Challenge: Without the pictures, extract every line from the start of the material to the line containing "blades(vy0, ym-0.004, -1, 'louvre_bank', 'louvres", both ends included.

Given data:
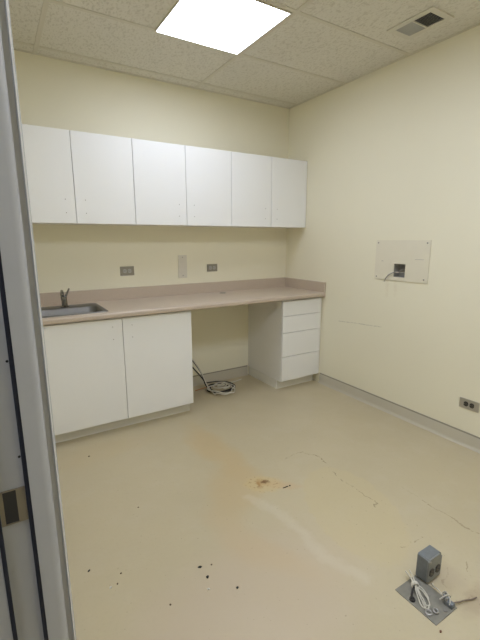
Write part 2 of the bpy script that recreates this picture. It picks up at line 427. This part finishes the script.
blades(ym+0.004, vy1, 1, 'louvre_bank', 'louvres that read pale grey, near the back wall')
blades(vy0, ym-0.004, -1, 'louvre_bank', 'louvres that read dark, farther from the back wall')

# ------------------------------------------------------------------ wall cabinets
W = 0.4231; UD = 0.3023; UZ0, UZ1 = 1.5166, 2.1298
def hole(x, y, z, parent, r=0.0032):
    MB().cyl((x, y-0.0006, z), (x, y+0.002, z), r, n=12).build('pull_hole', M['screw'], parent)
ulabels = ['white double-door wall cabinet against the right wall corner',
           'white double-door wall cabinet in the middle of the run of three',
           'white double-door wall cabinet above the sink']
for k in range(3):
    xr = -2*W*k; xl = xr-2*W; xm = (xl+xr)/2
    if k == 0: xr = -0.004
    t = thing('wall_cabinet', ulabels[k], 'cabinet', ((xl+xr)/2, -UD/2, UZ0), 'white wall cabinets above the counter')
    MB().box(xl+0.001, xr-0.001, -UD+0.020, 0.0, UZ0, UZ1).build('body', M['cab_body'], t)
    for (a, b, hx) in ((xl, xm, xm-0.064), (xm, xr, xm+0.068)):
        d_ = MB().box(a+0.0019, b-0.0019, -UD, -UD+0.018, UZ0, UZ1, 0.0012).build('door', M['cab'], t)
        for z in (1.588, 1.678): hole(hx, -UD, z, d_)
    if k == 2: MB().box(XL+0.001, xl, -UD+0.012, -UD+0.030, UZ0, UZ1).build('filler_strip', M['cab'], t)

# ------------------------------------------------------------------ base cabinets
YC = -0.578; ZB, ZT = 0.094, 0.858
sx0, sx1, sm = -2.454, -1.380, -1.917
t = thing('sink_cabinet', 'white two-door base cabinet under the sink', 'cabinet', ((sx0+sx1)/2, -0.28, 0), 'white base cabinets under the counter')
b = MB()
b.box(sx0, sx0+0.018, YC+0.020, -0.002, ZB-0.004, 0.8715); b.box(sx1-0.018, sx1, YC+0.020, -0.002, ZB-0.004, 0.8715)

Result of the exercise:
Write part 2 of the bpy script that recreates this picture. It picks up at line 427. This part finishes the script.
blades(ym+0.004, vy1, 1, 'louvre_bank', 'louvres that read pale grey, near the back wall')
blades(vy0, ym-0.004, -1, 'louvre_bank', 'louvres that read dark, farther from the back wall')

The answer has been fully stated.